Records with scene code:
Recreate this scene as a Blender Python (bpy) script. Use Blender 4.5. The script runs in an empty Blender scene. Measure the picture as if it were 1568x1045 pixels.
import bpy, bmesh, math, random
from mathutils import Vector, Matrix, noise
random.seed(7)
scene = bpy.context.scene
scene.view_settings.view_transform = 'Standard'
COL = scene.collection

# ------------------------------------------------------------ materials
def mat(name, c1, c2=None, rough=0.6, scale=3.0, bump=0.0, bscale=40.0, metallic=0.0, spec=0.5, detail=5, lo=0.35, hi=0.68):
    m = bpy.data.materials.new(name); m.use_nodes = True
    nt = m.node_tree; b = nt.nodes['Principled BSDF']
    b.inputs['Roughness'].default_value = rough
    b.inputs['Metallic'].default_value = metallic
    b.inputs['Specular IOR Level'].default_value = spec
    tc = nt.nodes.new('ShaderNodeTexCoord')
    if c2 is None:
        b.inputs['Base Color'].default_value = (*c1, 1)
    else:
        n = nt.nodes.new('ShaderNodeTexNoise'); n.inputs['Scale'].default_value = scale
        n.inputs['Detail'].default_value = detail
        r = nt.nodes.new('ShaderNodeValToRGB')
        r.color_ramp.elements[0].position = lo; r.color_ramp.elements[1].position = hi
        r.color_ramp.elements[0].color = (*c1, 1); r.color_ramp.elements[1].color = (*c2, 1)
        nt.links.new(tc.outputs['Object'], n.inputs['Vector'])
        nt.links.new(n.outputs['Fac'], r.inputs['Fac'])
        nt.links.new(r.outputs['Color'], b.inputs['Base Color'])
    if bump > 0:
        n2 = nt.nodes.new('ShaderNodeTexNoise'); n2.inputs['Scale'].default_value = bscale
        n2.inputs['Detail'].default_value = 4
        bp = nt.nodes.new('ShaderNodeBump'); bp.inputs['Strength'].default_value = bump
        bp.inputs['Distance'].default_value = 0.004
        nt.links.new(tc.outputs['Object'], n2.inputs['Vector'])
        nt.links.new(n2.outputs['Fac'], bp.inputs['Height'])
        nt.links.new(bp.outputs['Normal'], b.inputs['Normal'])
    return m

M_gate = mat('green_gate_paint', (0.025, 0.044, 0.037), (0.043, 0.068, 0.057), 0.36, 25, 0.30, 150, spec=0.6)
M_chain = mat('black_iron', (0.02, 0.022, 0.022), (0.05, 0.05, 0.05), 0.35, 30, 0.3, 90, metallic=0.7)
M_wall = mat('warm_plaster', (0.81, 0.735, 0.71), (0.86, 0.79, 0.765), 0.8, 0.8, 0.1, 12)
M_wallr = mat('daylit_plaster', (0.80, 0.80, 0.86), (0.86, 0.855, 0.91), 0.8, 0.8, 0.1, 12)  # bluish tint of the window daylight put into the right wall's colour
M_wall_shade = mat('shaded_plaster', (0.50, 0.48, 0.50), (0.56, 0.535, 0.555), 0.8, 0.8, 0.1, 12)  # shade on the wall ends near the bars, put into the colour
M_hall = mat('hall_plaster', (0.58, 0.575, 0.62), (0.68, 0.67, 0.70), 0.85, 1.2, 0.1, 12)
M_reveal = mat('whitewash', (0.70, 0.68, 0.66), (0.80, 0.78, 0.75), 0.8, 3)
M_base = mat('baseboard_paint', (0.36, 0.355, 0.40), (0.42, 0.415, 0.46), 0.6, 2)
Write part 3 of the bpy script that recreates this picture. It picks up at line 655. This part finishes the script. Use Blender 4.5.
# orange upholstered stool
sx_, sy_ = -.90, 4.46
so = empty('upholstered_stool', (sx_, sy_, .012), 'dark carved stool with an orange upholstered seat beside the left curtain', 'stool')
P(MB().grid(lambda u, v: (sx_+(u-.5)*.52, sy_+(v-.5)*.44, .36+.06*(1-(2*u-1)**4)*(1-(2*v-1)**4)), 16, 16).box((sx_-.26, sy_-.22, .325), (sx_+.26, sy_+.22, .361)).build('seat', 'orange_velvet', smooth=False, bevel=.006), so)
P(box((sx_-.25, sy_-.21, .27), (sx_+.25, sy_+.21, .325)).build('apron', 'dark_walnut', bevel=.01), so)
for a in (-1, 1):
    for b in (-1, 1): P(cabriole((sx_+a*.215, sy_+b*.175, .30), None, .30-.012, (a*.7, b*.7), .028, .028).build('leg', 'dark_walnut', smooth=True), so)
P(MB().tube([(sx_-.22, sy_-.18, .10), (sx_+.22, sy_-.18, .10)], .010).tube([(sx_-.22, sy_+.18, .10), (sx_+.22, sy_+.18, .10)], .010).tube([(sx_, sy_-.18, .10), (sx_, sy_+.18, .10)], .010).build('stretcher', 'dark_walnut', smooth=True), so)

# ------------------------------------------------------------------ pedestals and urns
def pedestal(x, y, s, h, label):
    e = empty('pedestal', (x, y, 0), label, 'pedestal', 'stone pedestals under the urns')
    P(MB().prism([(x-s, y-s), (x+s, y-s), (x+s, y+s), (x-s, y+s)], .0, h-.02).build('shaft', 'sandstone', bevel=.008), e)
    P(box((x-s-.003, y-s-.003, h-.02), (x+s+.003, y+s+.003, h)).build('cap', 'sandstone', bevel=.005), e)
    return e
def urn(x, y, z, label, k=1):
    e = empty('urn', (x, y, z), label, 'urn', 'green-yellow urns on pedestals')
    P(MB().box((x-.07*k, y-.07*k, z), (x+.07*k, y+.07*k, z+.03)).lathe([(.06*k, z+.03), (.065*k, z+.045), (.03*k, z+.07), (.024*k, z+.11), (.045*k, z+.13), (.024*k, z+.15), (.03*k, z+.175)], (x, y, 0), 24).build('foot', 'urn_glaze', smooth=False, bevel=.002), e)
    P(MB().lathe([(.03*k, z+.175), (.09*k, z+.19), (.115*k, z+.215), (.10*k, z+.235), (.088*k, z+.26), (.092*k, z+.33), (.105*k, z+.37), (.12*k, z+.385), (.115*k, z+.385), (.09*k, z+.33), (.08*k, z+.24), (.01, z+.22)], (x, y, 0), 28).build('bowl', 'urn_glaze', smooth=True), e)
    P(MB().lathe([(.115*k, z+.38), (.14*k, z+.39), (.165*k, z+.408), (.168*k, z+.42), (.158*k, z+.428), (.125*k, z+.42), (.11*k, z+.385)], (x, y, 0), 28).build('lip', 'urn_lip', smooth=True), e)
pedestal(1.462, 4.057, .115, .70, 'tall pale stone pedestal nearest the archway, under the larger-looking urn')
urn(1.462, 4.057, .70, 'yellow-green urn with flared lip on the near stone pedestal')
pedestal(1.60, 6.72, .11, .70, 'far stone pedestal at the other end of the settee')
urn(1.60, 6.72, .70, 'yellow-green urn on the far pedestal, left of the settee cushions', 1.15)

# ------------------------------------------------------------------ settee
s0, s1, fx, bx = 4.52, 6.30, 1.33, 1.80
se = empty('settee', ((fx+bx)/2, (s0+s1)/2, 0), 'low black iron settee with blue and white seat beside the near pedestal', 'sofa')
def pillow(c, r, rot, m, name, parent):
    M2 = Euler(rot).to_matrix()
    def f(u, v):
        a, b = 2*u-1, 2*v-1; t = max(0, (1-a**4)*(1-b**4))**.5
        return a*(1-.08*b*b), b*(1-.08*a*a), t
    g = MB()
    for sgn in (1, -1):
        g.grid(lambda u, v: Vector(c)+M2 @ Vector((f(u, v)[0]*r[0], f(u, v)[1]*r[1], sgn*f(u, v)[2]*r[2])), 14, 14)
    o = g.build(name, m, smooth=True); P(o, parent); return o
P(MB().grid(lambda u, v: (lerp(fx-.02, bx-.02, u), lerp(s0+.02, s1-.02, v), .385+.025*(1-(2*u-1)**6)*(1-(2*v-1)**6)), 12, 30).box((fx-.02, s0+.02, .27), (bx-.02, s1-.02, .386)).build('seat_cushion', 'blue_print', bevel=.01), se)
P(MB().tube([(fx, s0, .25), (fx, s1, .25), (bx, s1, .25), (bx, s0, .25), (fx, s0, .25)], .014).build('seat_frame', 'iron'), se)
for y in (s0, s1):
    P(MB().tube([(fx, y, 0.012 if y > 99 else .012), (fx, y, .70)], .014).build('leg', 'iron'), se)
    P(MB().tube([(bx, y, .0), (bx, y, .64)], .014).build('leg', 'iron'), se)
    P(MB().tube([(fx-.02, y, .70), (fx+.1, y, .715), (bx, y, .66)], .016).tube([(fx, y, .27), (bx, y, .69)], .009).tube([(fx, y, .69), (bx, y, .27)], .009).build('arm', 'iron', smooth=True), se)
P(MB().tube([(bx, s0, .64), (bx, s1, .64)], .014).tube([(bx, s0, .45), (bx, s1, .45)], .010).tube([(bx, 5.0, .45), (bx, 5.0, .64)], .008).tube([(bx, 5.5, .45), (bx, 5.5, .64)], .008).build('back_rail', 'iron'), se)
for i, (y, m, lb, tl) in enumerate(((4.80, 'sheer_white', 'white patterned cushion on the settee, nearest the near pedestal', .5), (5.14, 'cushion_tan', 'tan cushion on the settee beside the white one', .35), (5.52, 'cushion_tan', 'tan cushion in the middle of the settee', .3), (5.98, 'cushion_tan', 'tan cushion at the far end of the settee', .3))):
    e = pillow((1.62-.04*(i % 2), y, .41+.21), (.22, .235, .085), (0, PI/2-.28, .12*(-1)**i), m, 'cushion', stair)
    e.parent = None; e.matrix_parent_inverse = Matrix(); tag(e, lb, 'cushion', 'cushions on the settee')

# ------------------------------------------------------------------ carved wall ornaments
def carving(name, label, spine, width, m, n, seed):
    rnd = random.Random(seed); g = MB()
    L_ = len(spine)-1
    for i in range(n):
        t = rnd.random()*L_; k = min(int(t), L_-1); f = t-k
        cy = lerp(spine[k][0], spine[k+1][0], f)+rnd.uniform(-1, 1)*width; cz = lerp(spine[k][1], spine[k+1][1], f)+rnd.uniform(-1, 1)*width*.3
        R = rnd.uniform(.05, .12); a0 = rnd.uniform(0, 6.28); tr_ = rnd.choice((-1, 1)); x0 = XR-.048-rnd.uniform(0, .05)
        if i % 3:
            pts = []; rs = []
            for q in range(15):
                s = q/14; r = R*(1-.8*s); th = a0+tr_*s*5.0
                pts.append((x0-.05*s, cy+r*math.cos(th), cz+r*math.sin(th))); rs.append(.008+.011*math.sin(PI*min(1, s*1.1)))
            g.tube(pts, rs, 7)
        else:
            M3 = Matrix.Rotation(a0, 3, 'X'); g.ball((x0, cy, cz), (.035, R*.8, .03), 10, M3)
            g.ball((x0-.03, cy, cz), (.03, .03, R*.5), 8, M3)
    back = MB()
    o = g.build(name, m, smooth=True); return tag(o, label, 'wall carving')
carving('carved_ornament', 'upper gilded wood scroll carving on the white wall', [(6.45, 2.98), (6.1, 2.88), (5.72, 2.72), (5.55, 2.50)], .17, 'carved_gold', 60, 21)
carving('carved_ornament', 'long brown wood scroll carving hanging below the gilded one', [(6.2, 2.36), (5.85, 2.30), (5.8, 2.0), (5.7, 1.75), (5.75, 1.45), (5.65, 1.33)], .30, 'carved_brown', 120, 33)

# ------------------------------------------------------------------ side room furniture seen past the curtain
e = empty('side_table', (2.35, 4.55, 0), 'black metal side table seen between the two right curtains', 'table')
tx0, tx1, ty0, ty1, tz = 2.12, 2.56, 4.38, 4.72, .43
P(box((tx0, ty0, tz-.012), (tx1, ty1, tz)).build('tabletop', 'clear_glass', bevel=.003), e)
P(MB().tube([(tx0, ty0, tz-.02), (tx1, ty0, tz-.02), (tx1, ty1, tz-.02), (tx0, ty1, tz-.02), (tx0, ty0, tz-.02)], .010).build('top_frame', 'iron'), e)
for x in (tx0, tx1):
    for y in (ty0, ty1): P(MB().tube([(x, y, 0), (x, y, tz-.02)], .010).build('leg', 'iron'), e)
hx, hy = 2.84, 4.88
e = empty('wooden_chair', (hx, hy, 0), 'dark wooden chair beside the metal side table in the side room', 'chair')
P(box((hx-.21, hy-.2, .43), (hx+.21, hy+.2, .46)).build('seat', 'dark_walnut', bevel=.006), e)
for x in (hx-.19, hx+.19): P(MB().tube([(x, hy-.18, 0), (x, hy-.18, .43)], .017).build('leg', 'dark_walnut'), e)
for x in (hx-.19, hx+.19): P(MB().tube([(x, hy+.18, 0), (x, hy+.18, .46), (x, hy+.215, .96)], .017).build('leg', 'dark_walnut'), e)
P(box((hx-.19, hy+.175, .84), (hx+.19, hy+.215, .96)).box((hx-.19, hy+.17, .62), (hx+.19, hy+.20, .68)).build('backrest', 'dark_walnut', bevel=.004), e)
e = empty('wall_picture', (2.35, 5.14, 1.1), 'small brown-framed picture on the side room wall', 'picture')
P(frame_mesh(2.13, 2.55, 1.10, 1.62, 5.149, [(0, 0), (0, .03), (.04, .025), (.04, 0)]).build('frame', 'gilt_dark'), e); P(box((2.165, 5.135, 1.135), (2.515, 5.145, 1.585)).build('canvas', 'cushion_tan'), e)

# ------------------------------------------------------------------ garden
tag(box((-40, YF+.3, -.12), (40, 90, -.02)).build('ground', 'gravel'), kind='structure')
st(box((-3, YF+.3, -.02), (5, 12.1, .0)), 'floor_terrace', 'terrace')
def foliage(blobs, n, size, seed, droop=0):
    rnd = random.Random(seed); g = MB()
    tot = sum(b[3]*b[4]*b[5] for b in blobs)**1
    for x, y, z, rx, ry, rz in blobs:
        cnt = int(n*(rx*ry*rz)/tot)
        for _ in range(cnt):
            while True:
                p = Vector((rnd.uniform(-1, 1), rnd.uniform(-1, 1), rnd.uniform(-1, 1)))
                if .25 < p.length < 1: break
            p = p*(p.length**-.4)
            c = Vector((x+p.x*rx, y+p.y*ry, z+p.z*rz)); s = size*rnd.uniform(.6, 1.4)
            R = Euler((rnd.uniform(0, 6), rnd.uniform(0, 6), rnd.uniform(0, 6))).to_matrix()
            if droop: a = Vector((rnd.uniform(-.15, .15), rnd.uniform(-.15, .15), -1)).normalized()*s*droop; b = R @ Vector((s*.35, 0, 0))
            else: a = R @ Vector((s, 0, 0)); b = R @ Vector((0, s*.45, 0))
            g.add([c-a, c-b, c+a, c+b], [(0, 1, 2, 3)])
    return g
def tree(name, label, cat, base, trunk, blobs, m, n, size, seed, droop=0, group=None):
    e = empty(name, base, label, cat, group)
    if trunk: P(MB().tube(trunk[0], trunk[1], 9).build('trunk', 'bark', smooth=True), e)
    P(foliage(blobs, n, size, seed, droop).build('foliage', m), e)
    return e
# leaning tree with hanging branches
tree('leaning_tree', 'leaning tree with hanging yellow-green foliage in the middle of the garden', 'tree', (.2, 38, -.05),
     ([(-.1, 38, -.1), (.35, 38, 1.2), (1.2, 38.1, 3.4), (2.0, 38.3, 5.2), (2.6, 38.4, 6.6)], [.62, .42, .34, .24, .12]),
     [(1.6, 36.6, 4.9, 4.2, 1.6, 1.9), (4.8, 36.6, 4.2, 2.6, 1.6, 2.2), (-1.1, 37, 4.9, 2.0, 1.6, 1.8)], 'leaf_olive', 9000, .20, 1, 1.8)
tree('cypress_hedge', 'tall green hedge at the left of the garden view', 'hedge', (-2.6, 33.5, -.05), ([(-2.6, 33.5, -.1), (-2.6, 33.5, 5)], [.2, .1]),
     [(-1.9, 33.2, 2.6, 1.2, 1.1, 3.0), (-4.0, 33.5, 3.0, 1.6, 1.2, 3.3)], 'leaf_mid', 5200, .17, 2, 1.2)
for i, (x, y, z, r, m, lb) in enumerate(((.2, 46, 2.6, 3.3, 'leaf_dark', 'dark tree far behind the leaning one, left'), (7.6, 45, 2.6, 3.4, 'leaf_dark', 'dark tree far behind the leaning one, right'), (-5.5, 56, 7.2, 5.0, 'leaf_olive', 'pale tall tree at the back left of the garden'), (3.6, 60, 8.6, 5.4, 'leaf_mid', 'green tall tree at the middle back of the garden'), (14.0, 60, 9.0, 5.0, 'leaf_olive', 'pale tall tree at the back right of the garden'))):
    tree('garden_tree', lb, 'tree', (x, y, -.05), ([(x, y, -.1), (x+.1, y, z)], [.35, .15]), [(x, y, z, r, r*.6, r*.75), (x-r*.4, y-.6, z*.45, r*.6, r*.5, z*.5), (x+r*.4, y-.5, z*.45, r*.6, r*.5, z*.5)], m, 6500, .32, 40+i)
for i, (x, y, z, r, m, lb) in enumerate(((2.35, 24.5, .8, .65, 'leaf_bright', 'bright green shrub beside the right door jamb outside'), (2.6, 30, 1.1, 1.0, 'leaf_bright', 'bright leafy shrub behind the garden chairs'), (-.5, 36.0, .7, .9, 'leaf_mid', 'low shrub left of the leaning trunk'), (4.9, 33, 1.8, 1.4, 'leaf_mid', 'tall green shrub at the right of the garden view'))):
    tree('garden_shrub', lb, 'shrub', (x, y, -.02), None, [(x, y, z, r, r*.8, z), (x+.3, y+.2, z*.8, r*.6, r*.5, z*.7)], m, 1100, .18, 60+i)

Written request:
Figure out how many lines above include the string "this", then report that number and nothing else.

Answer below:
2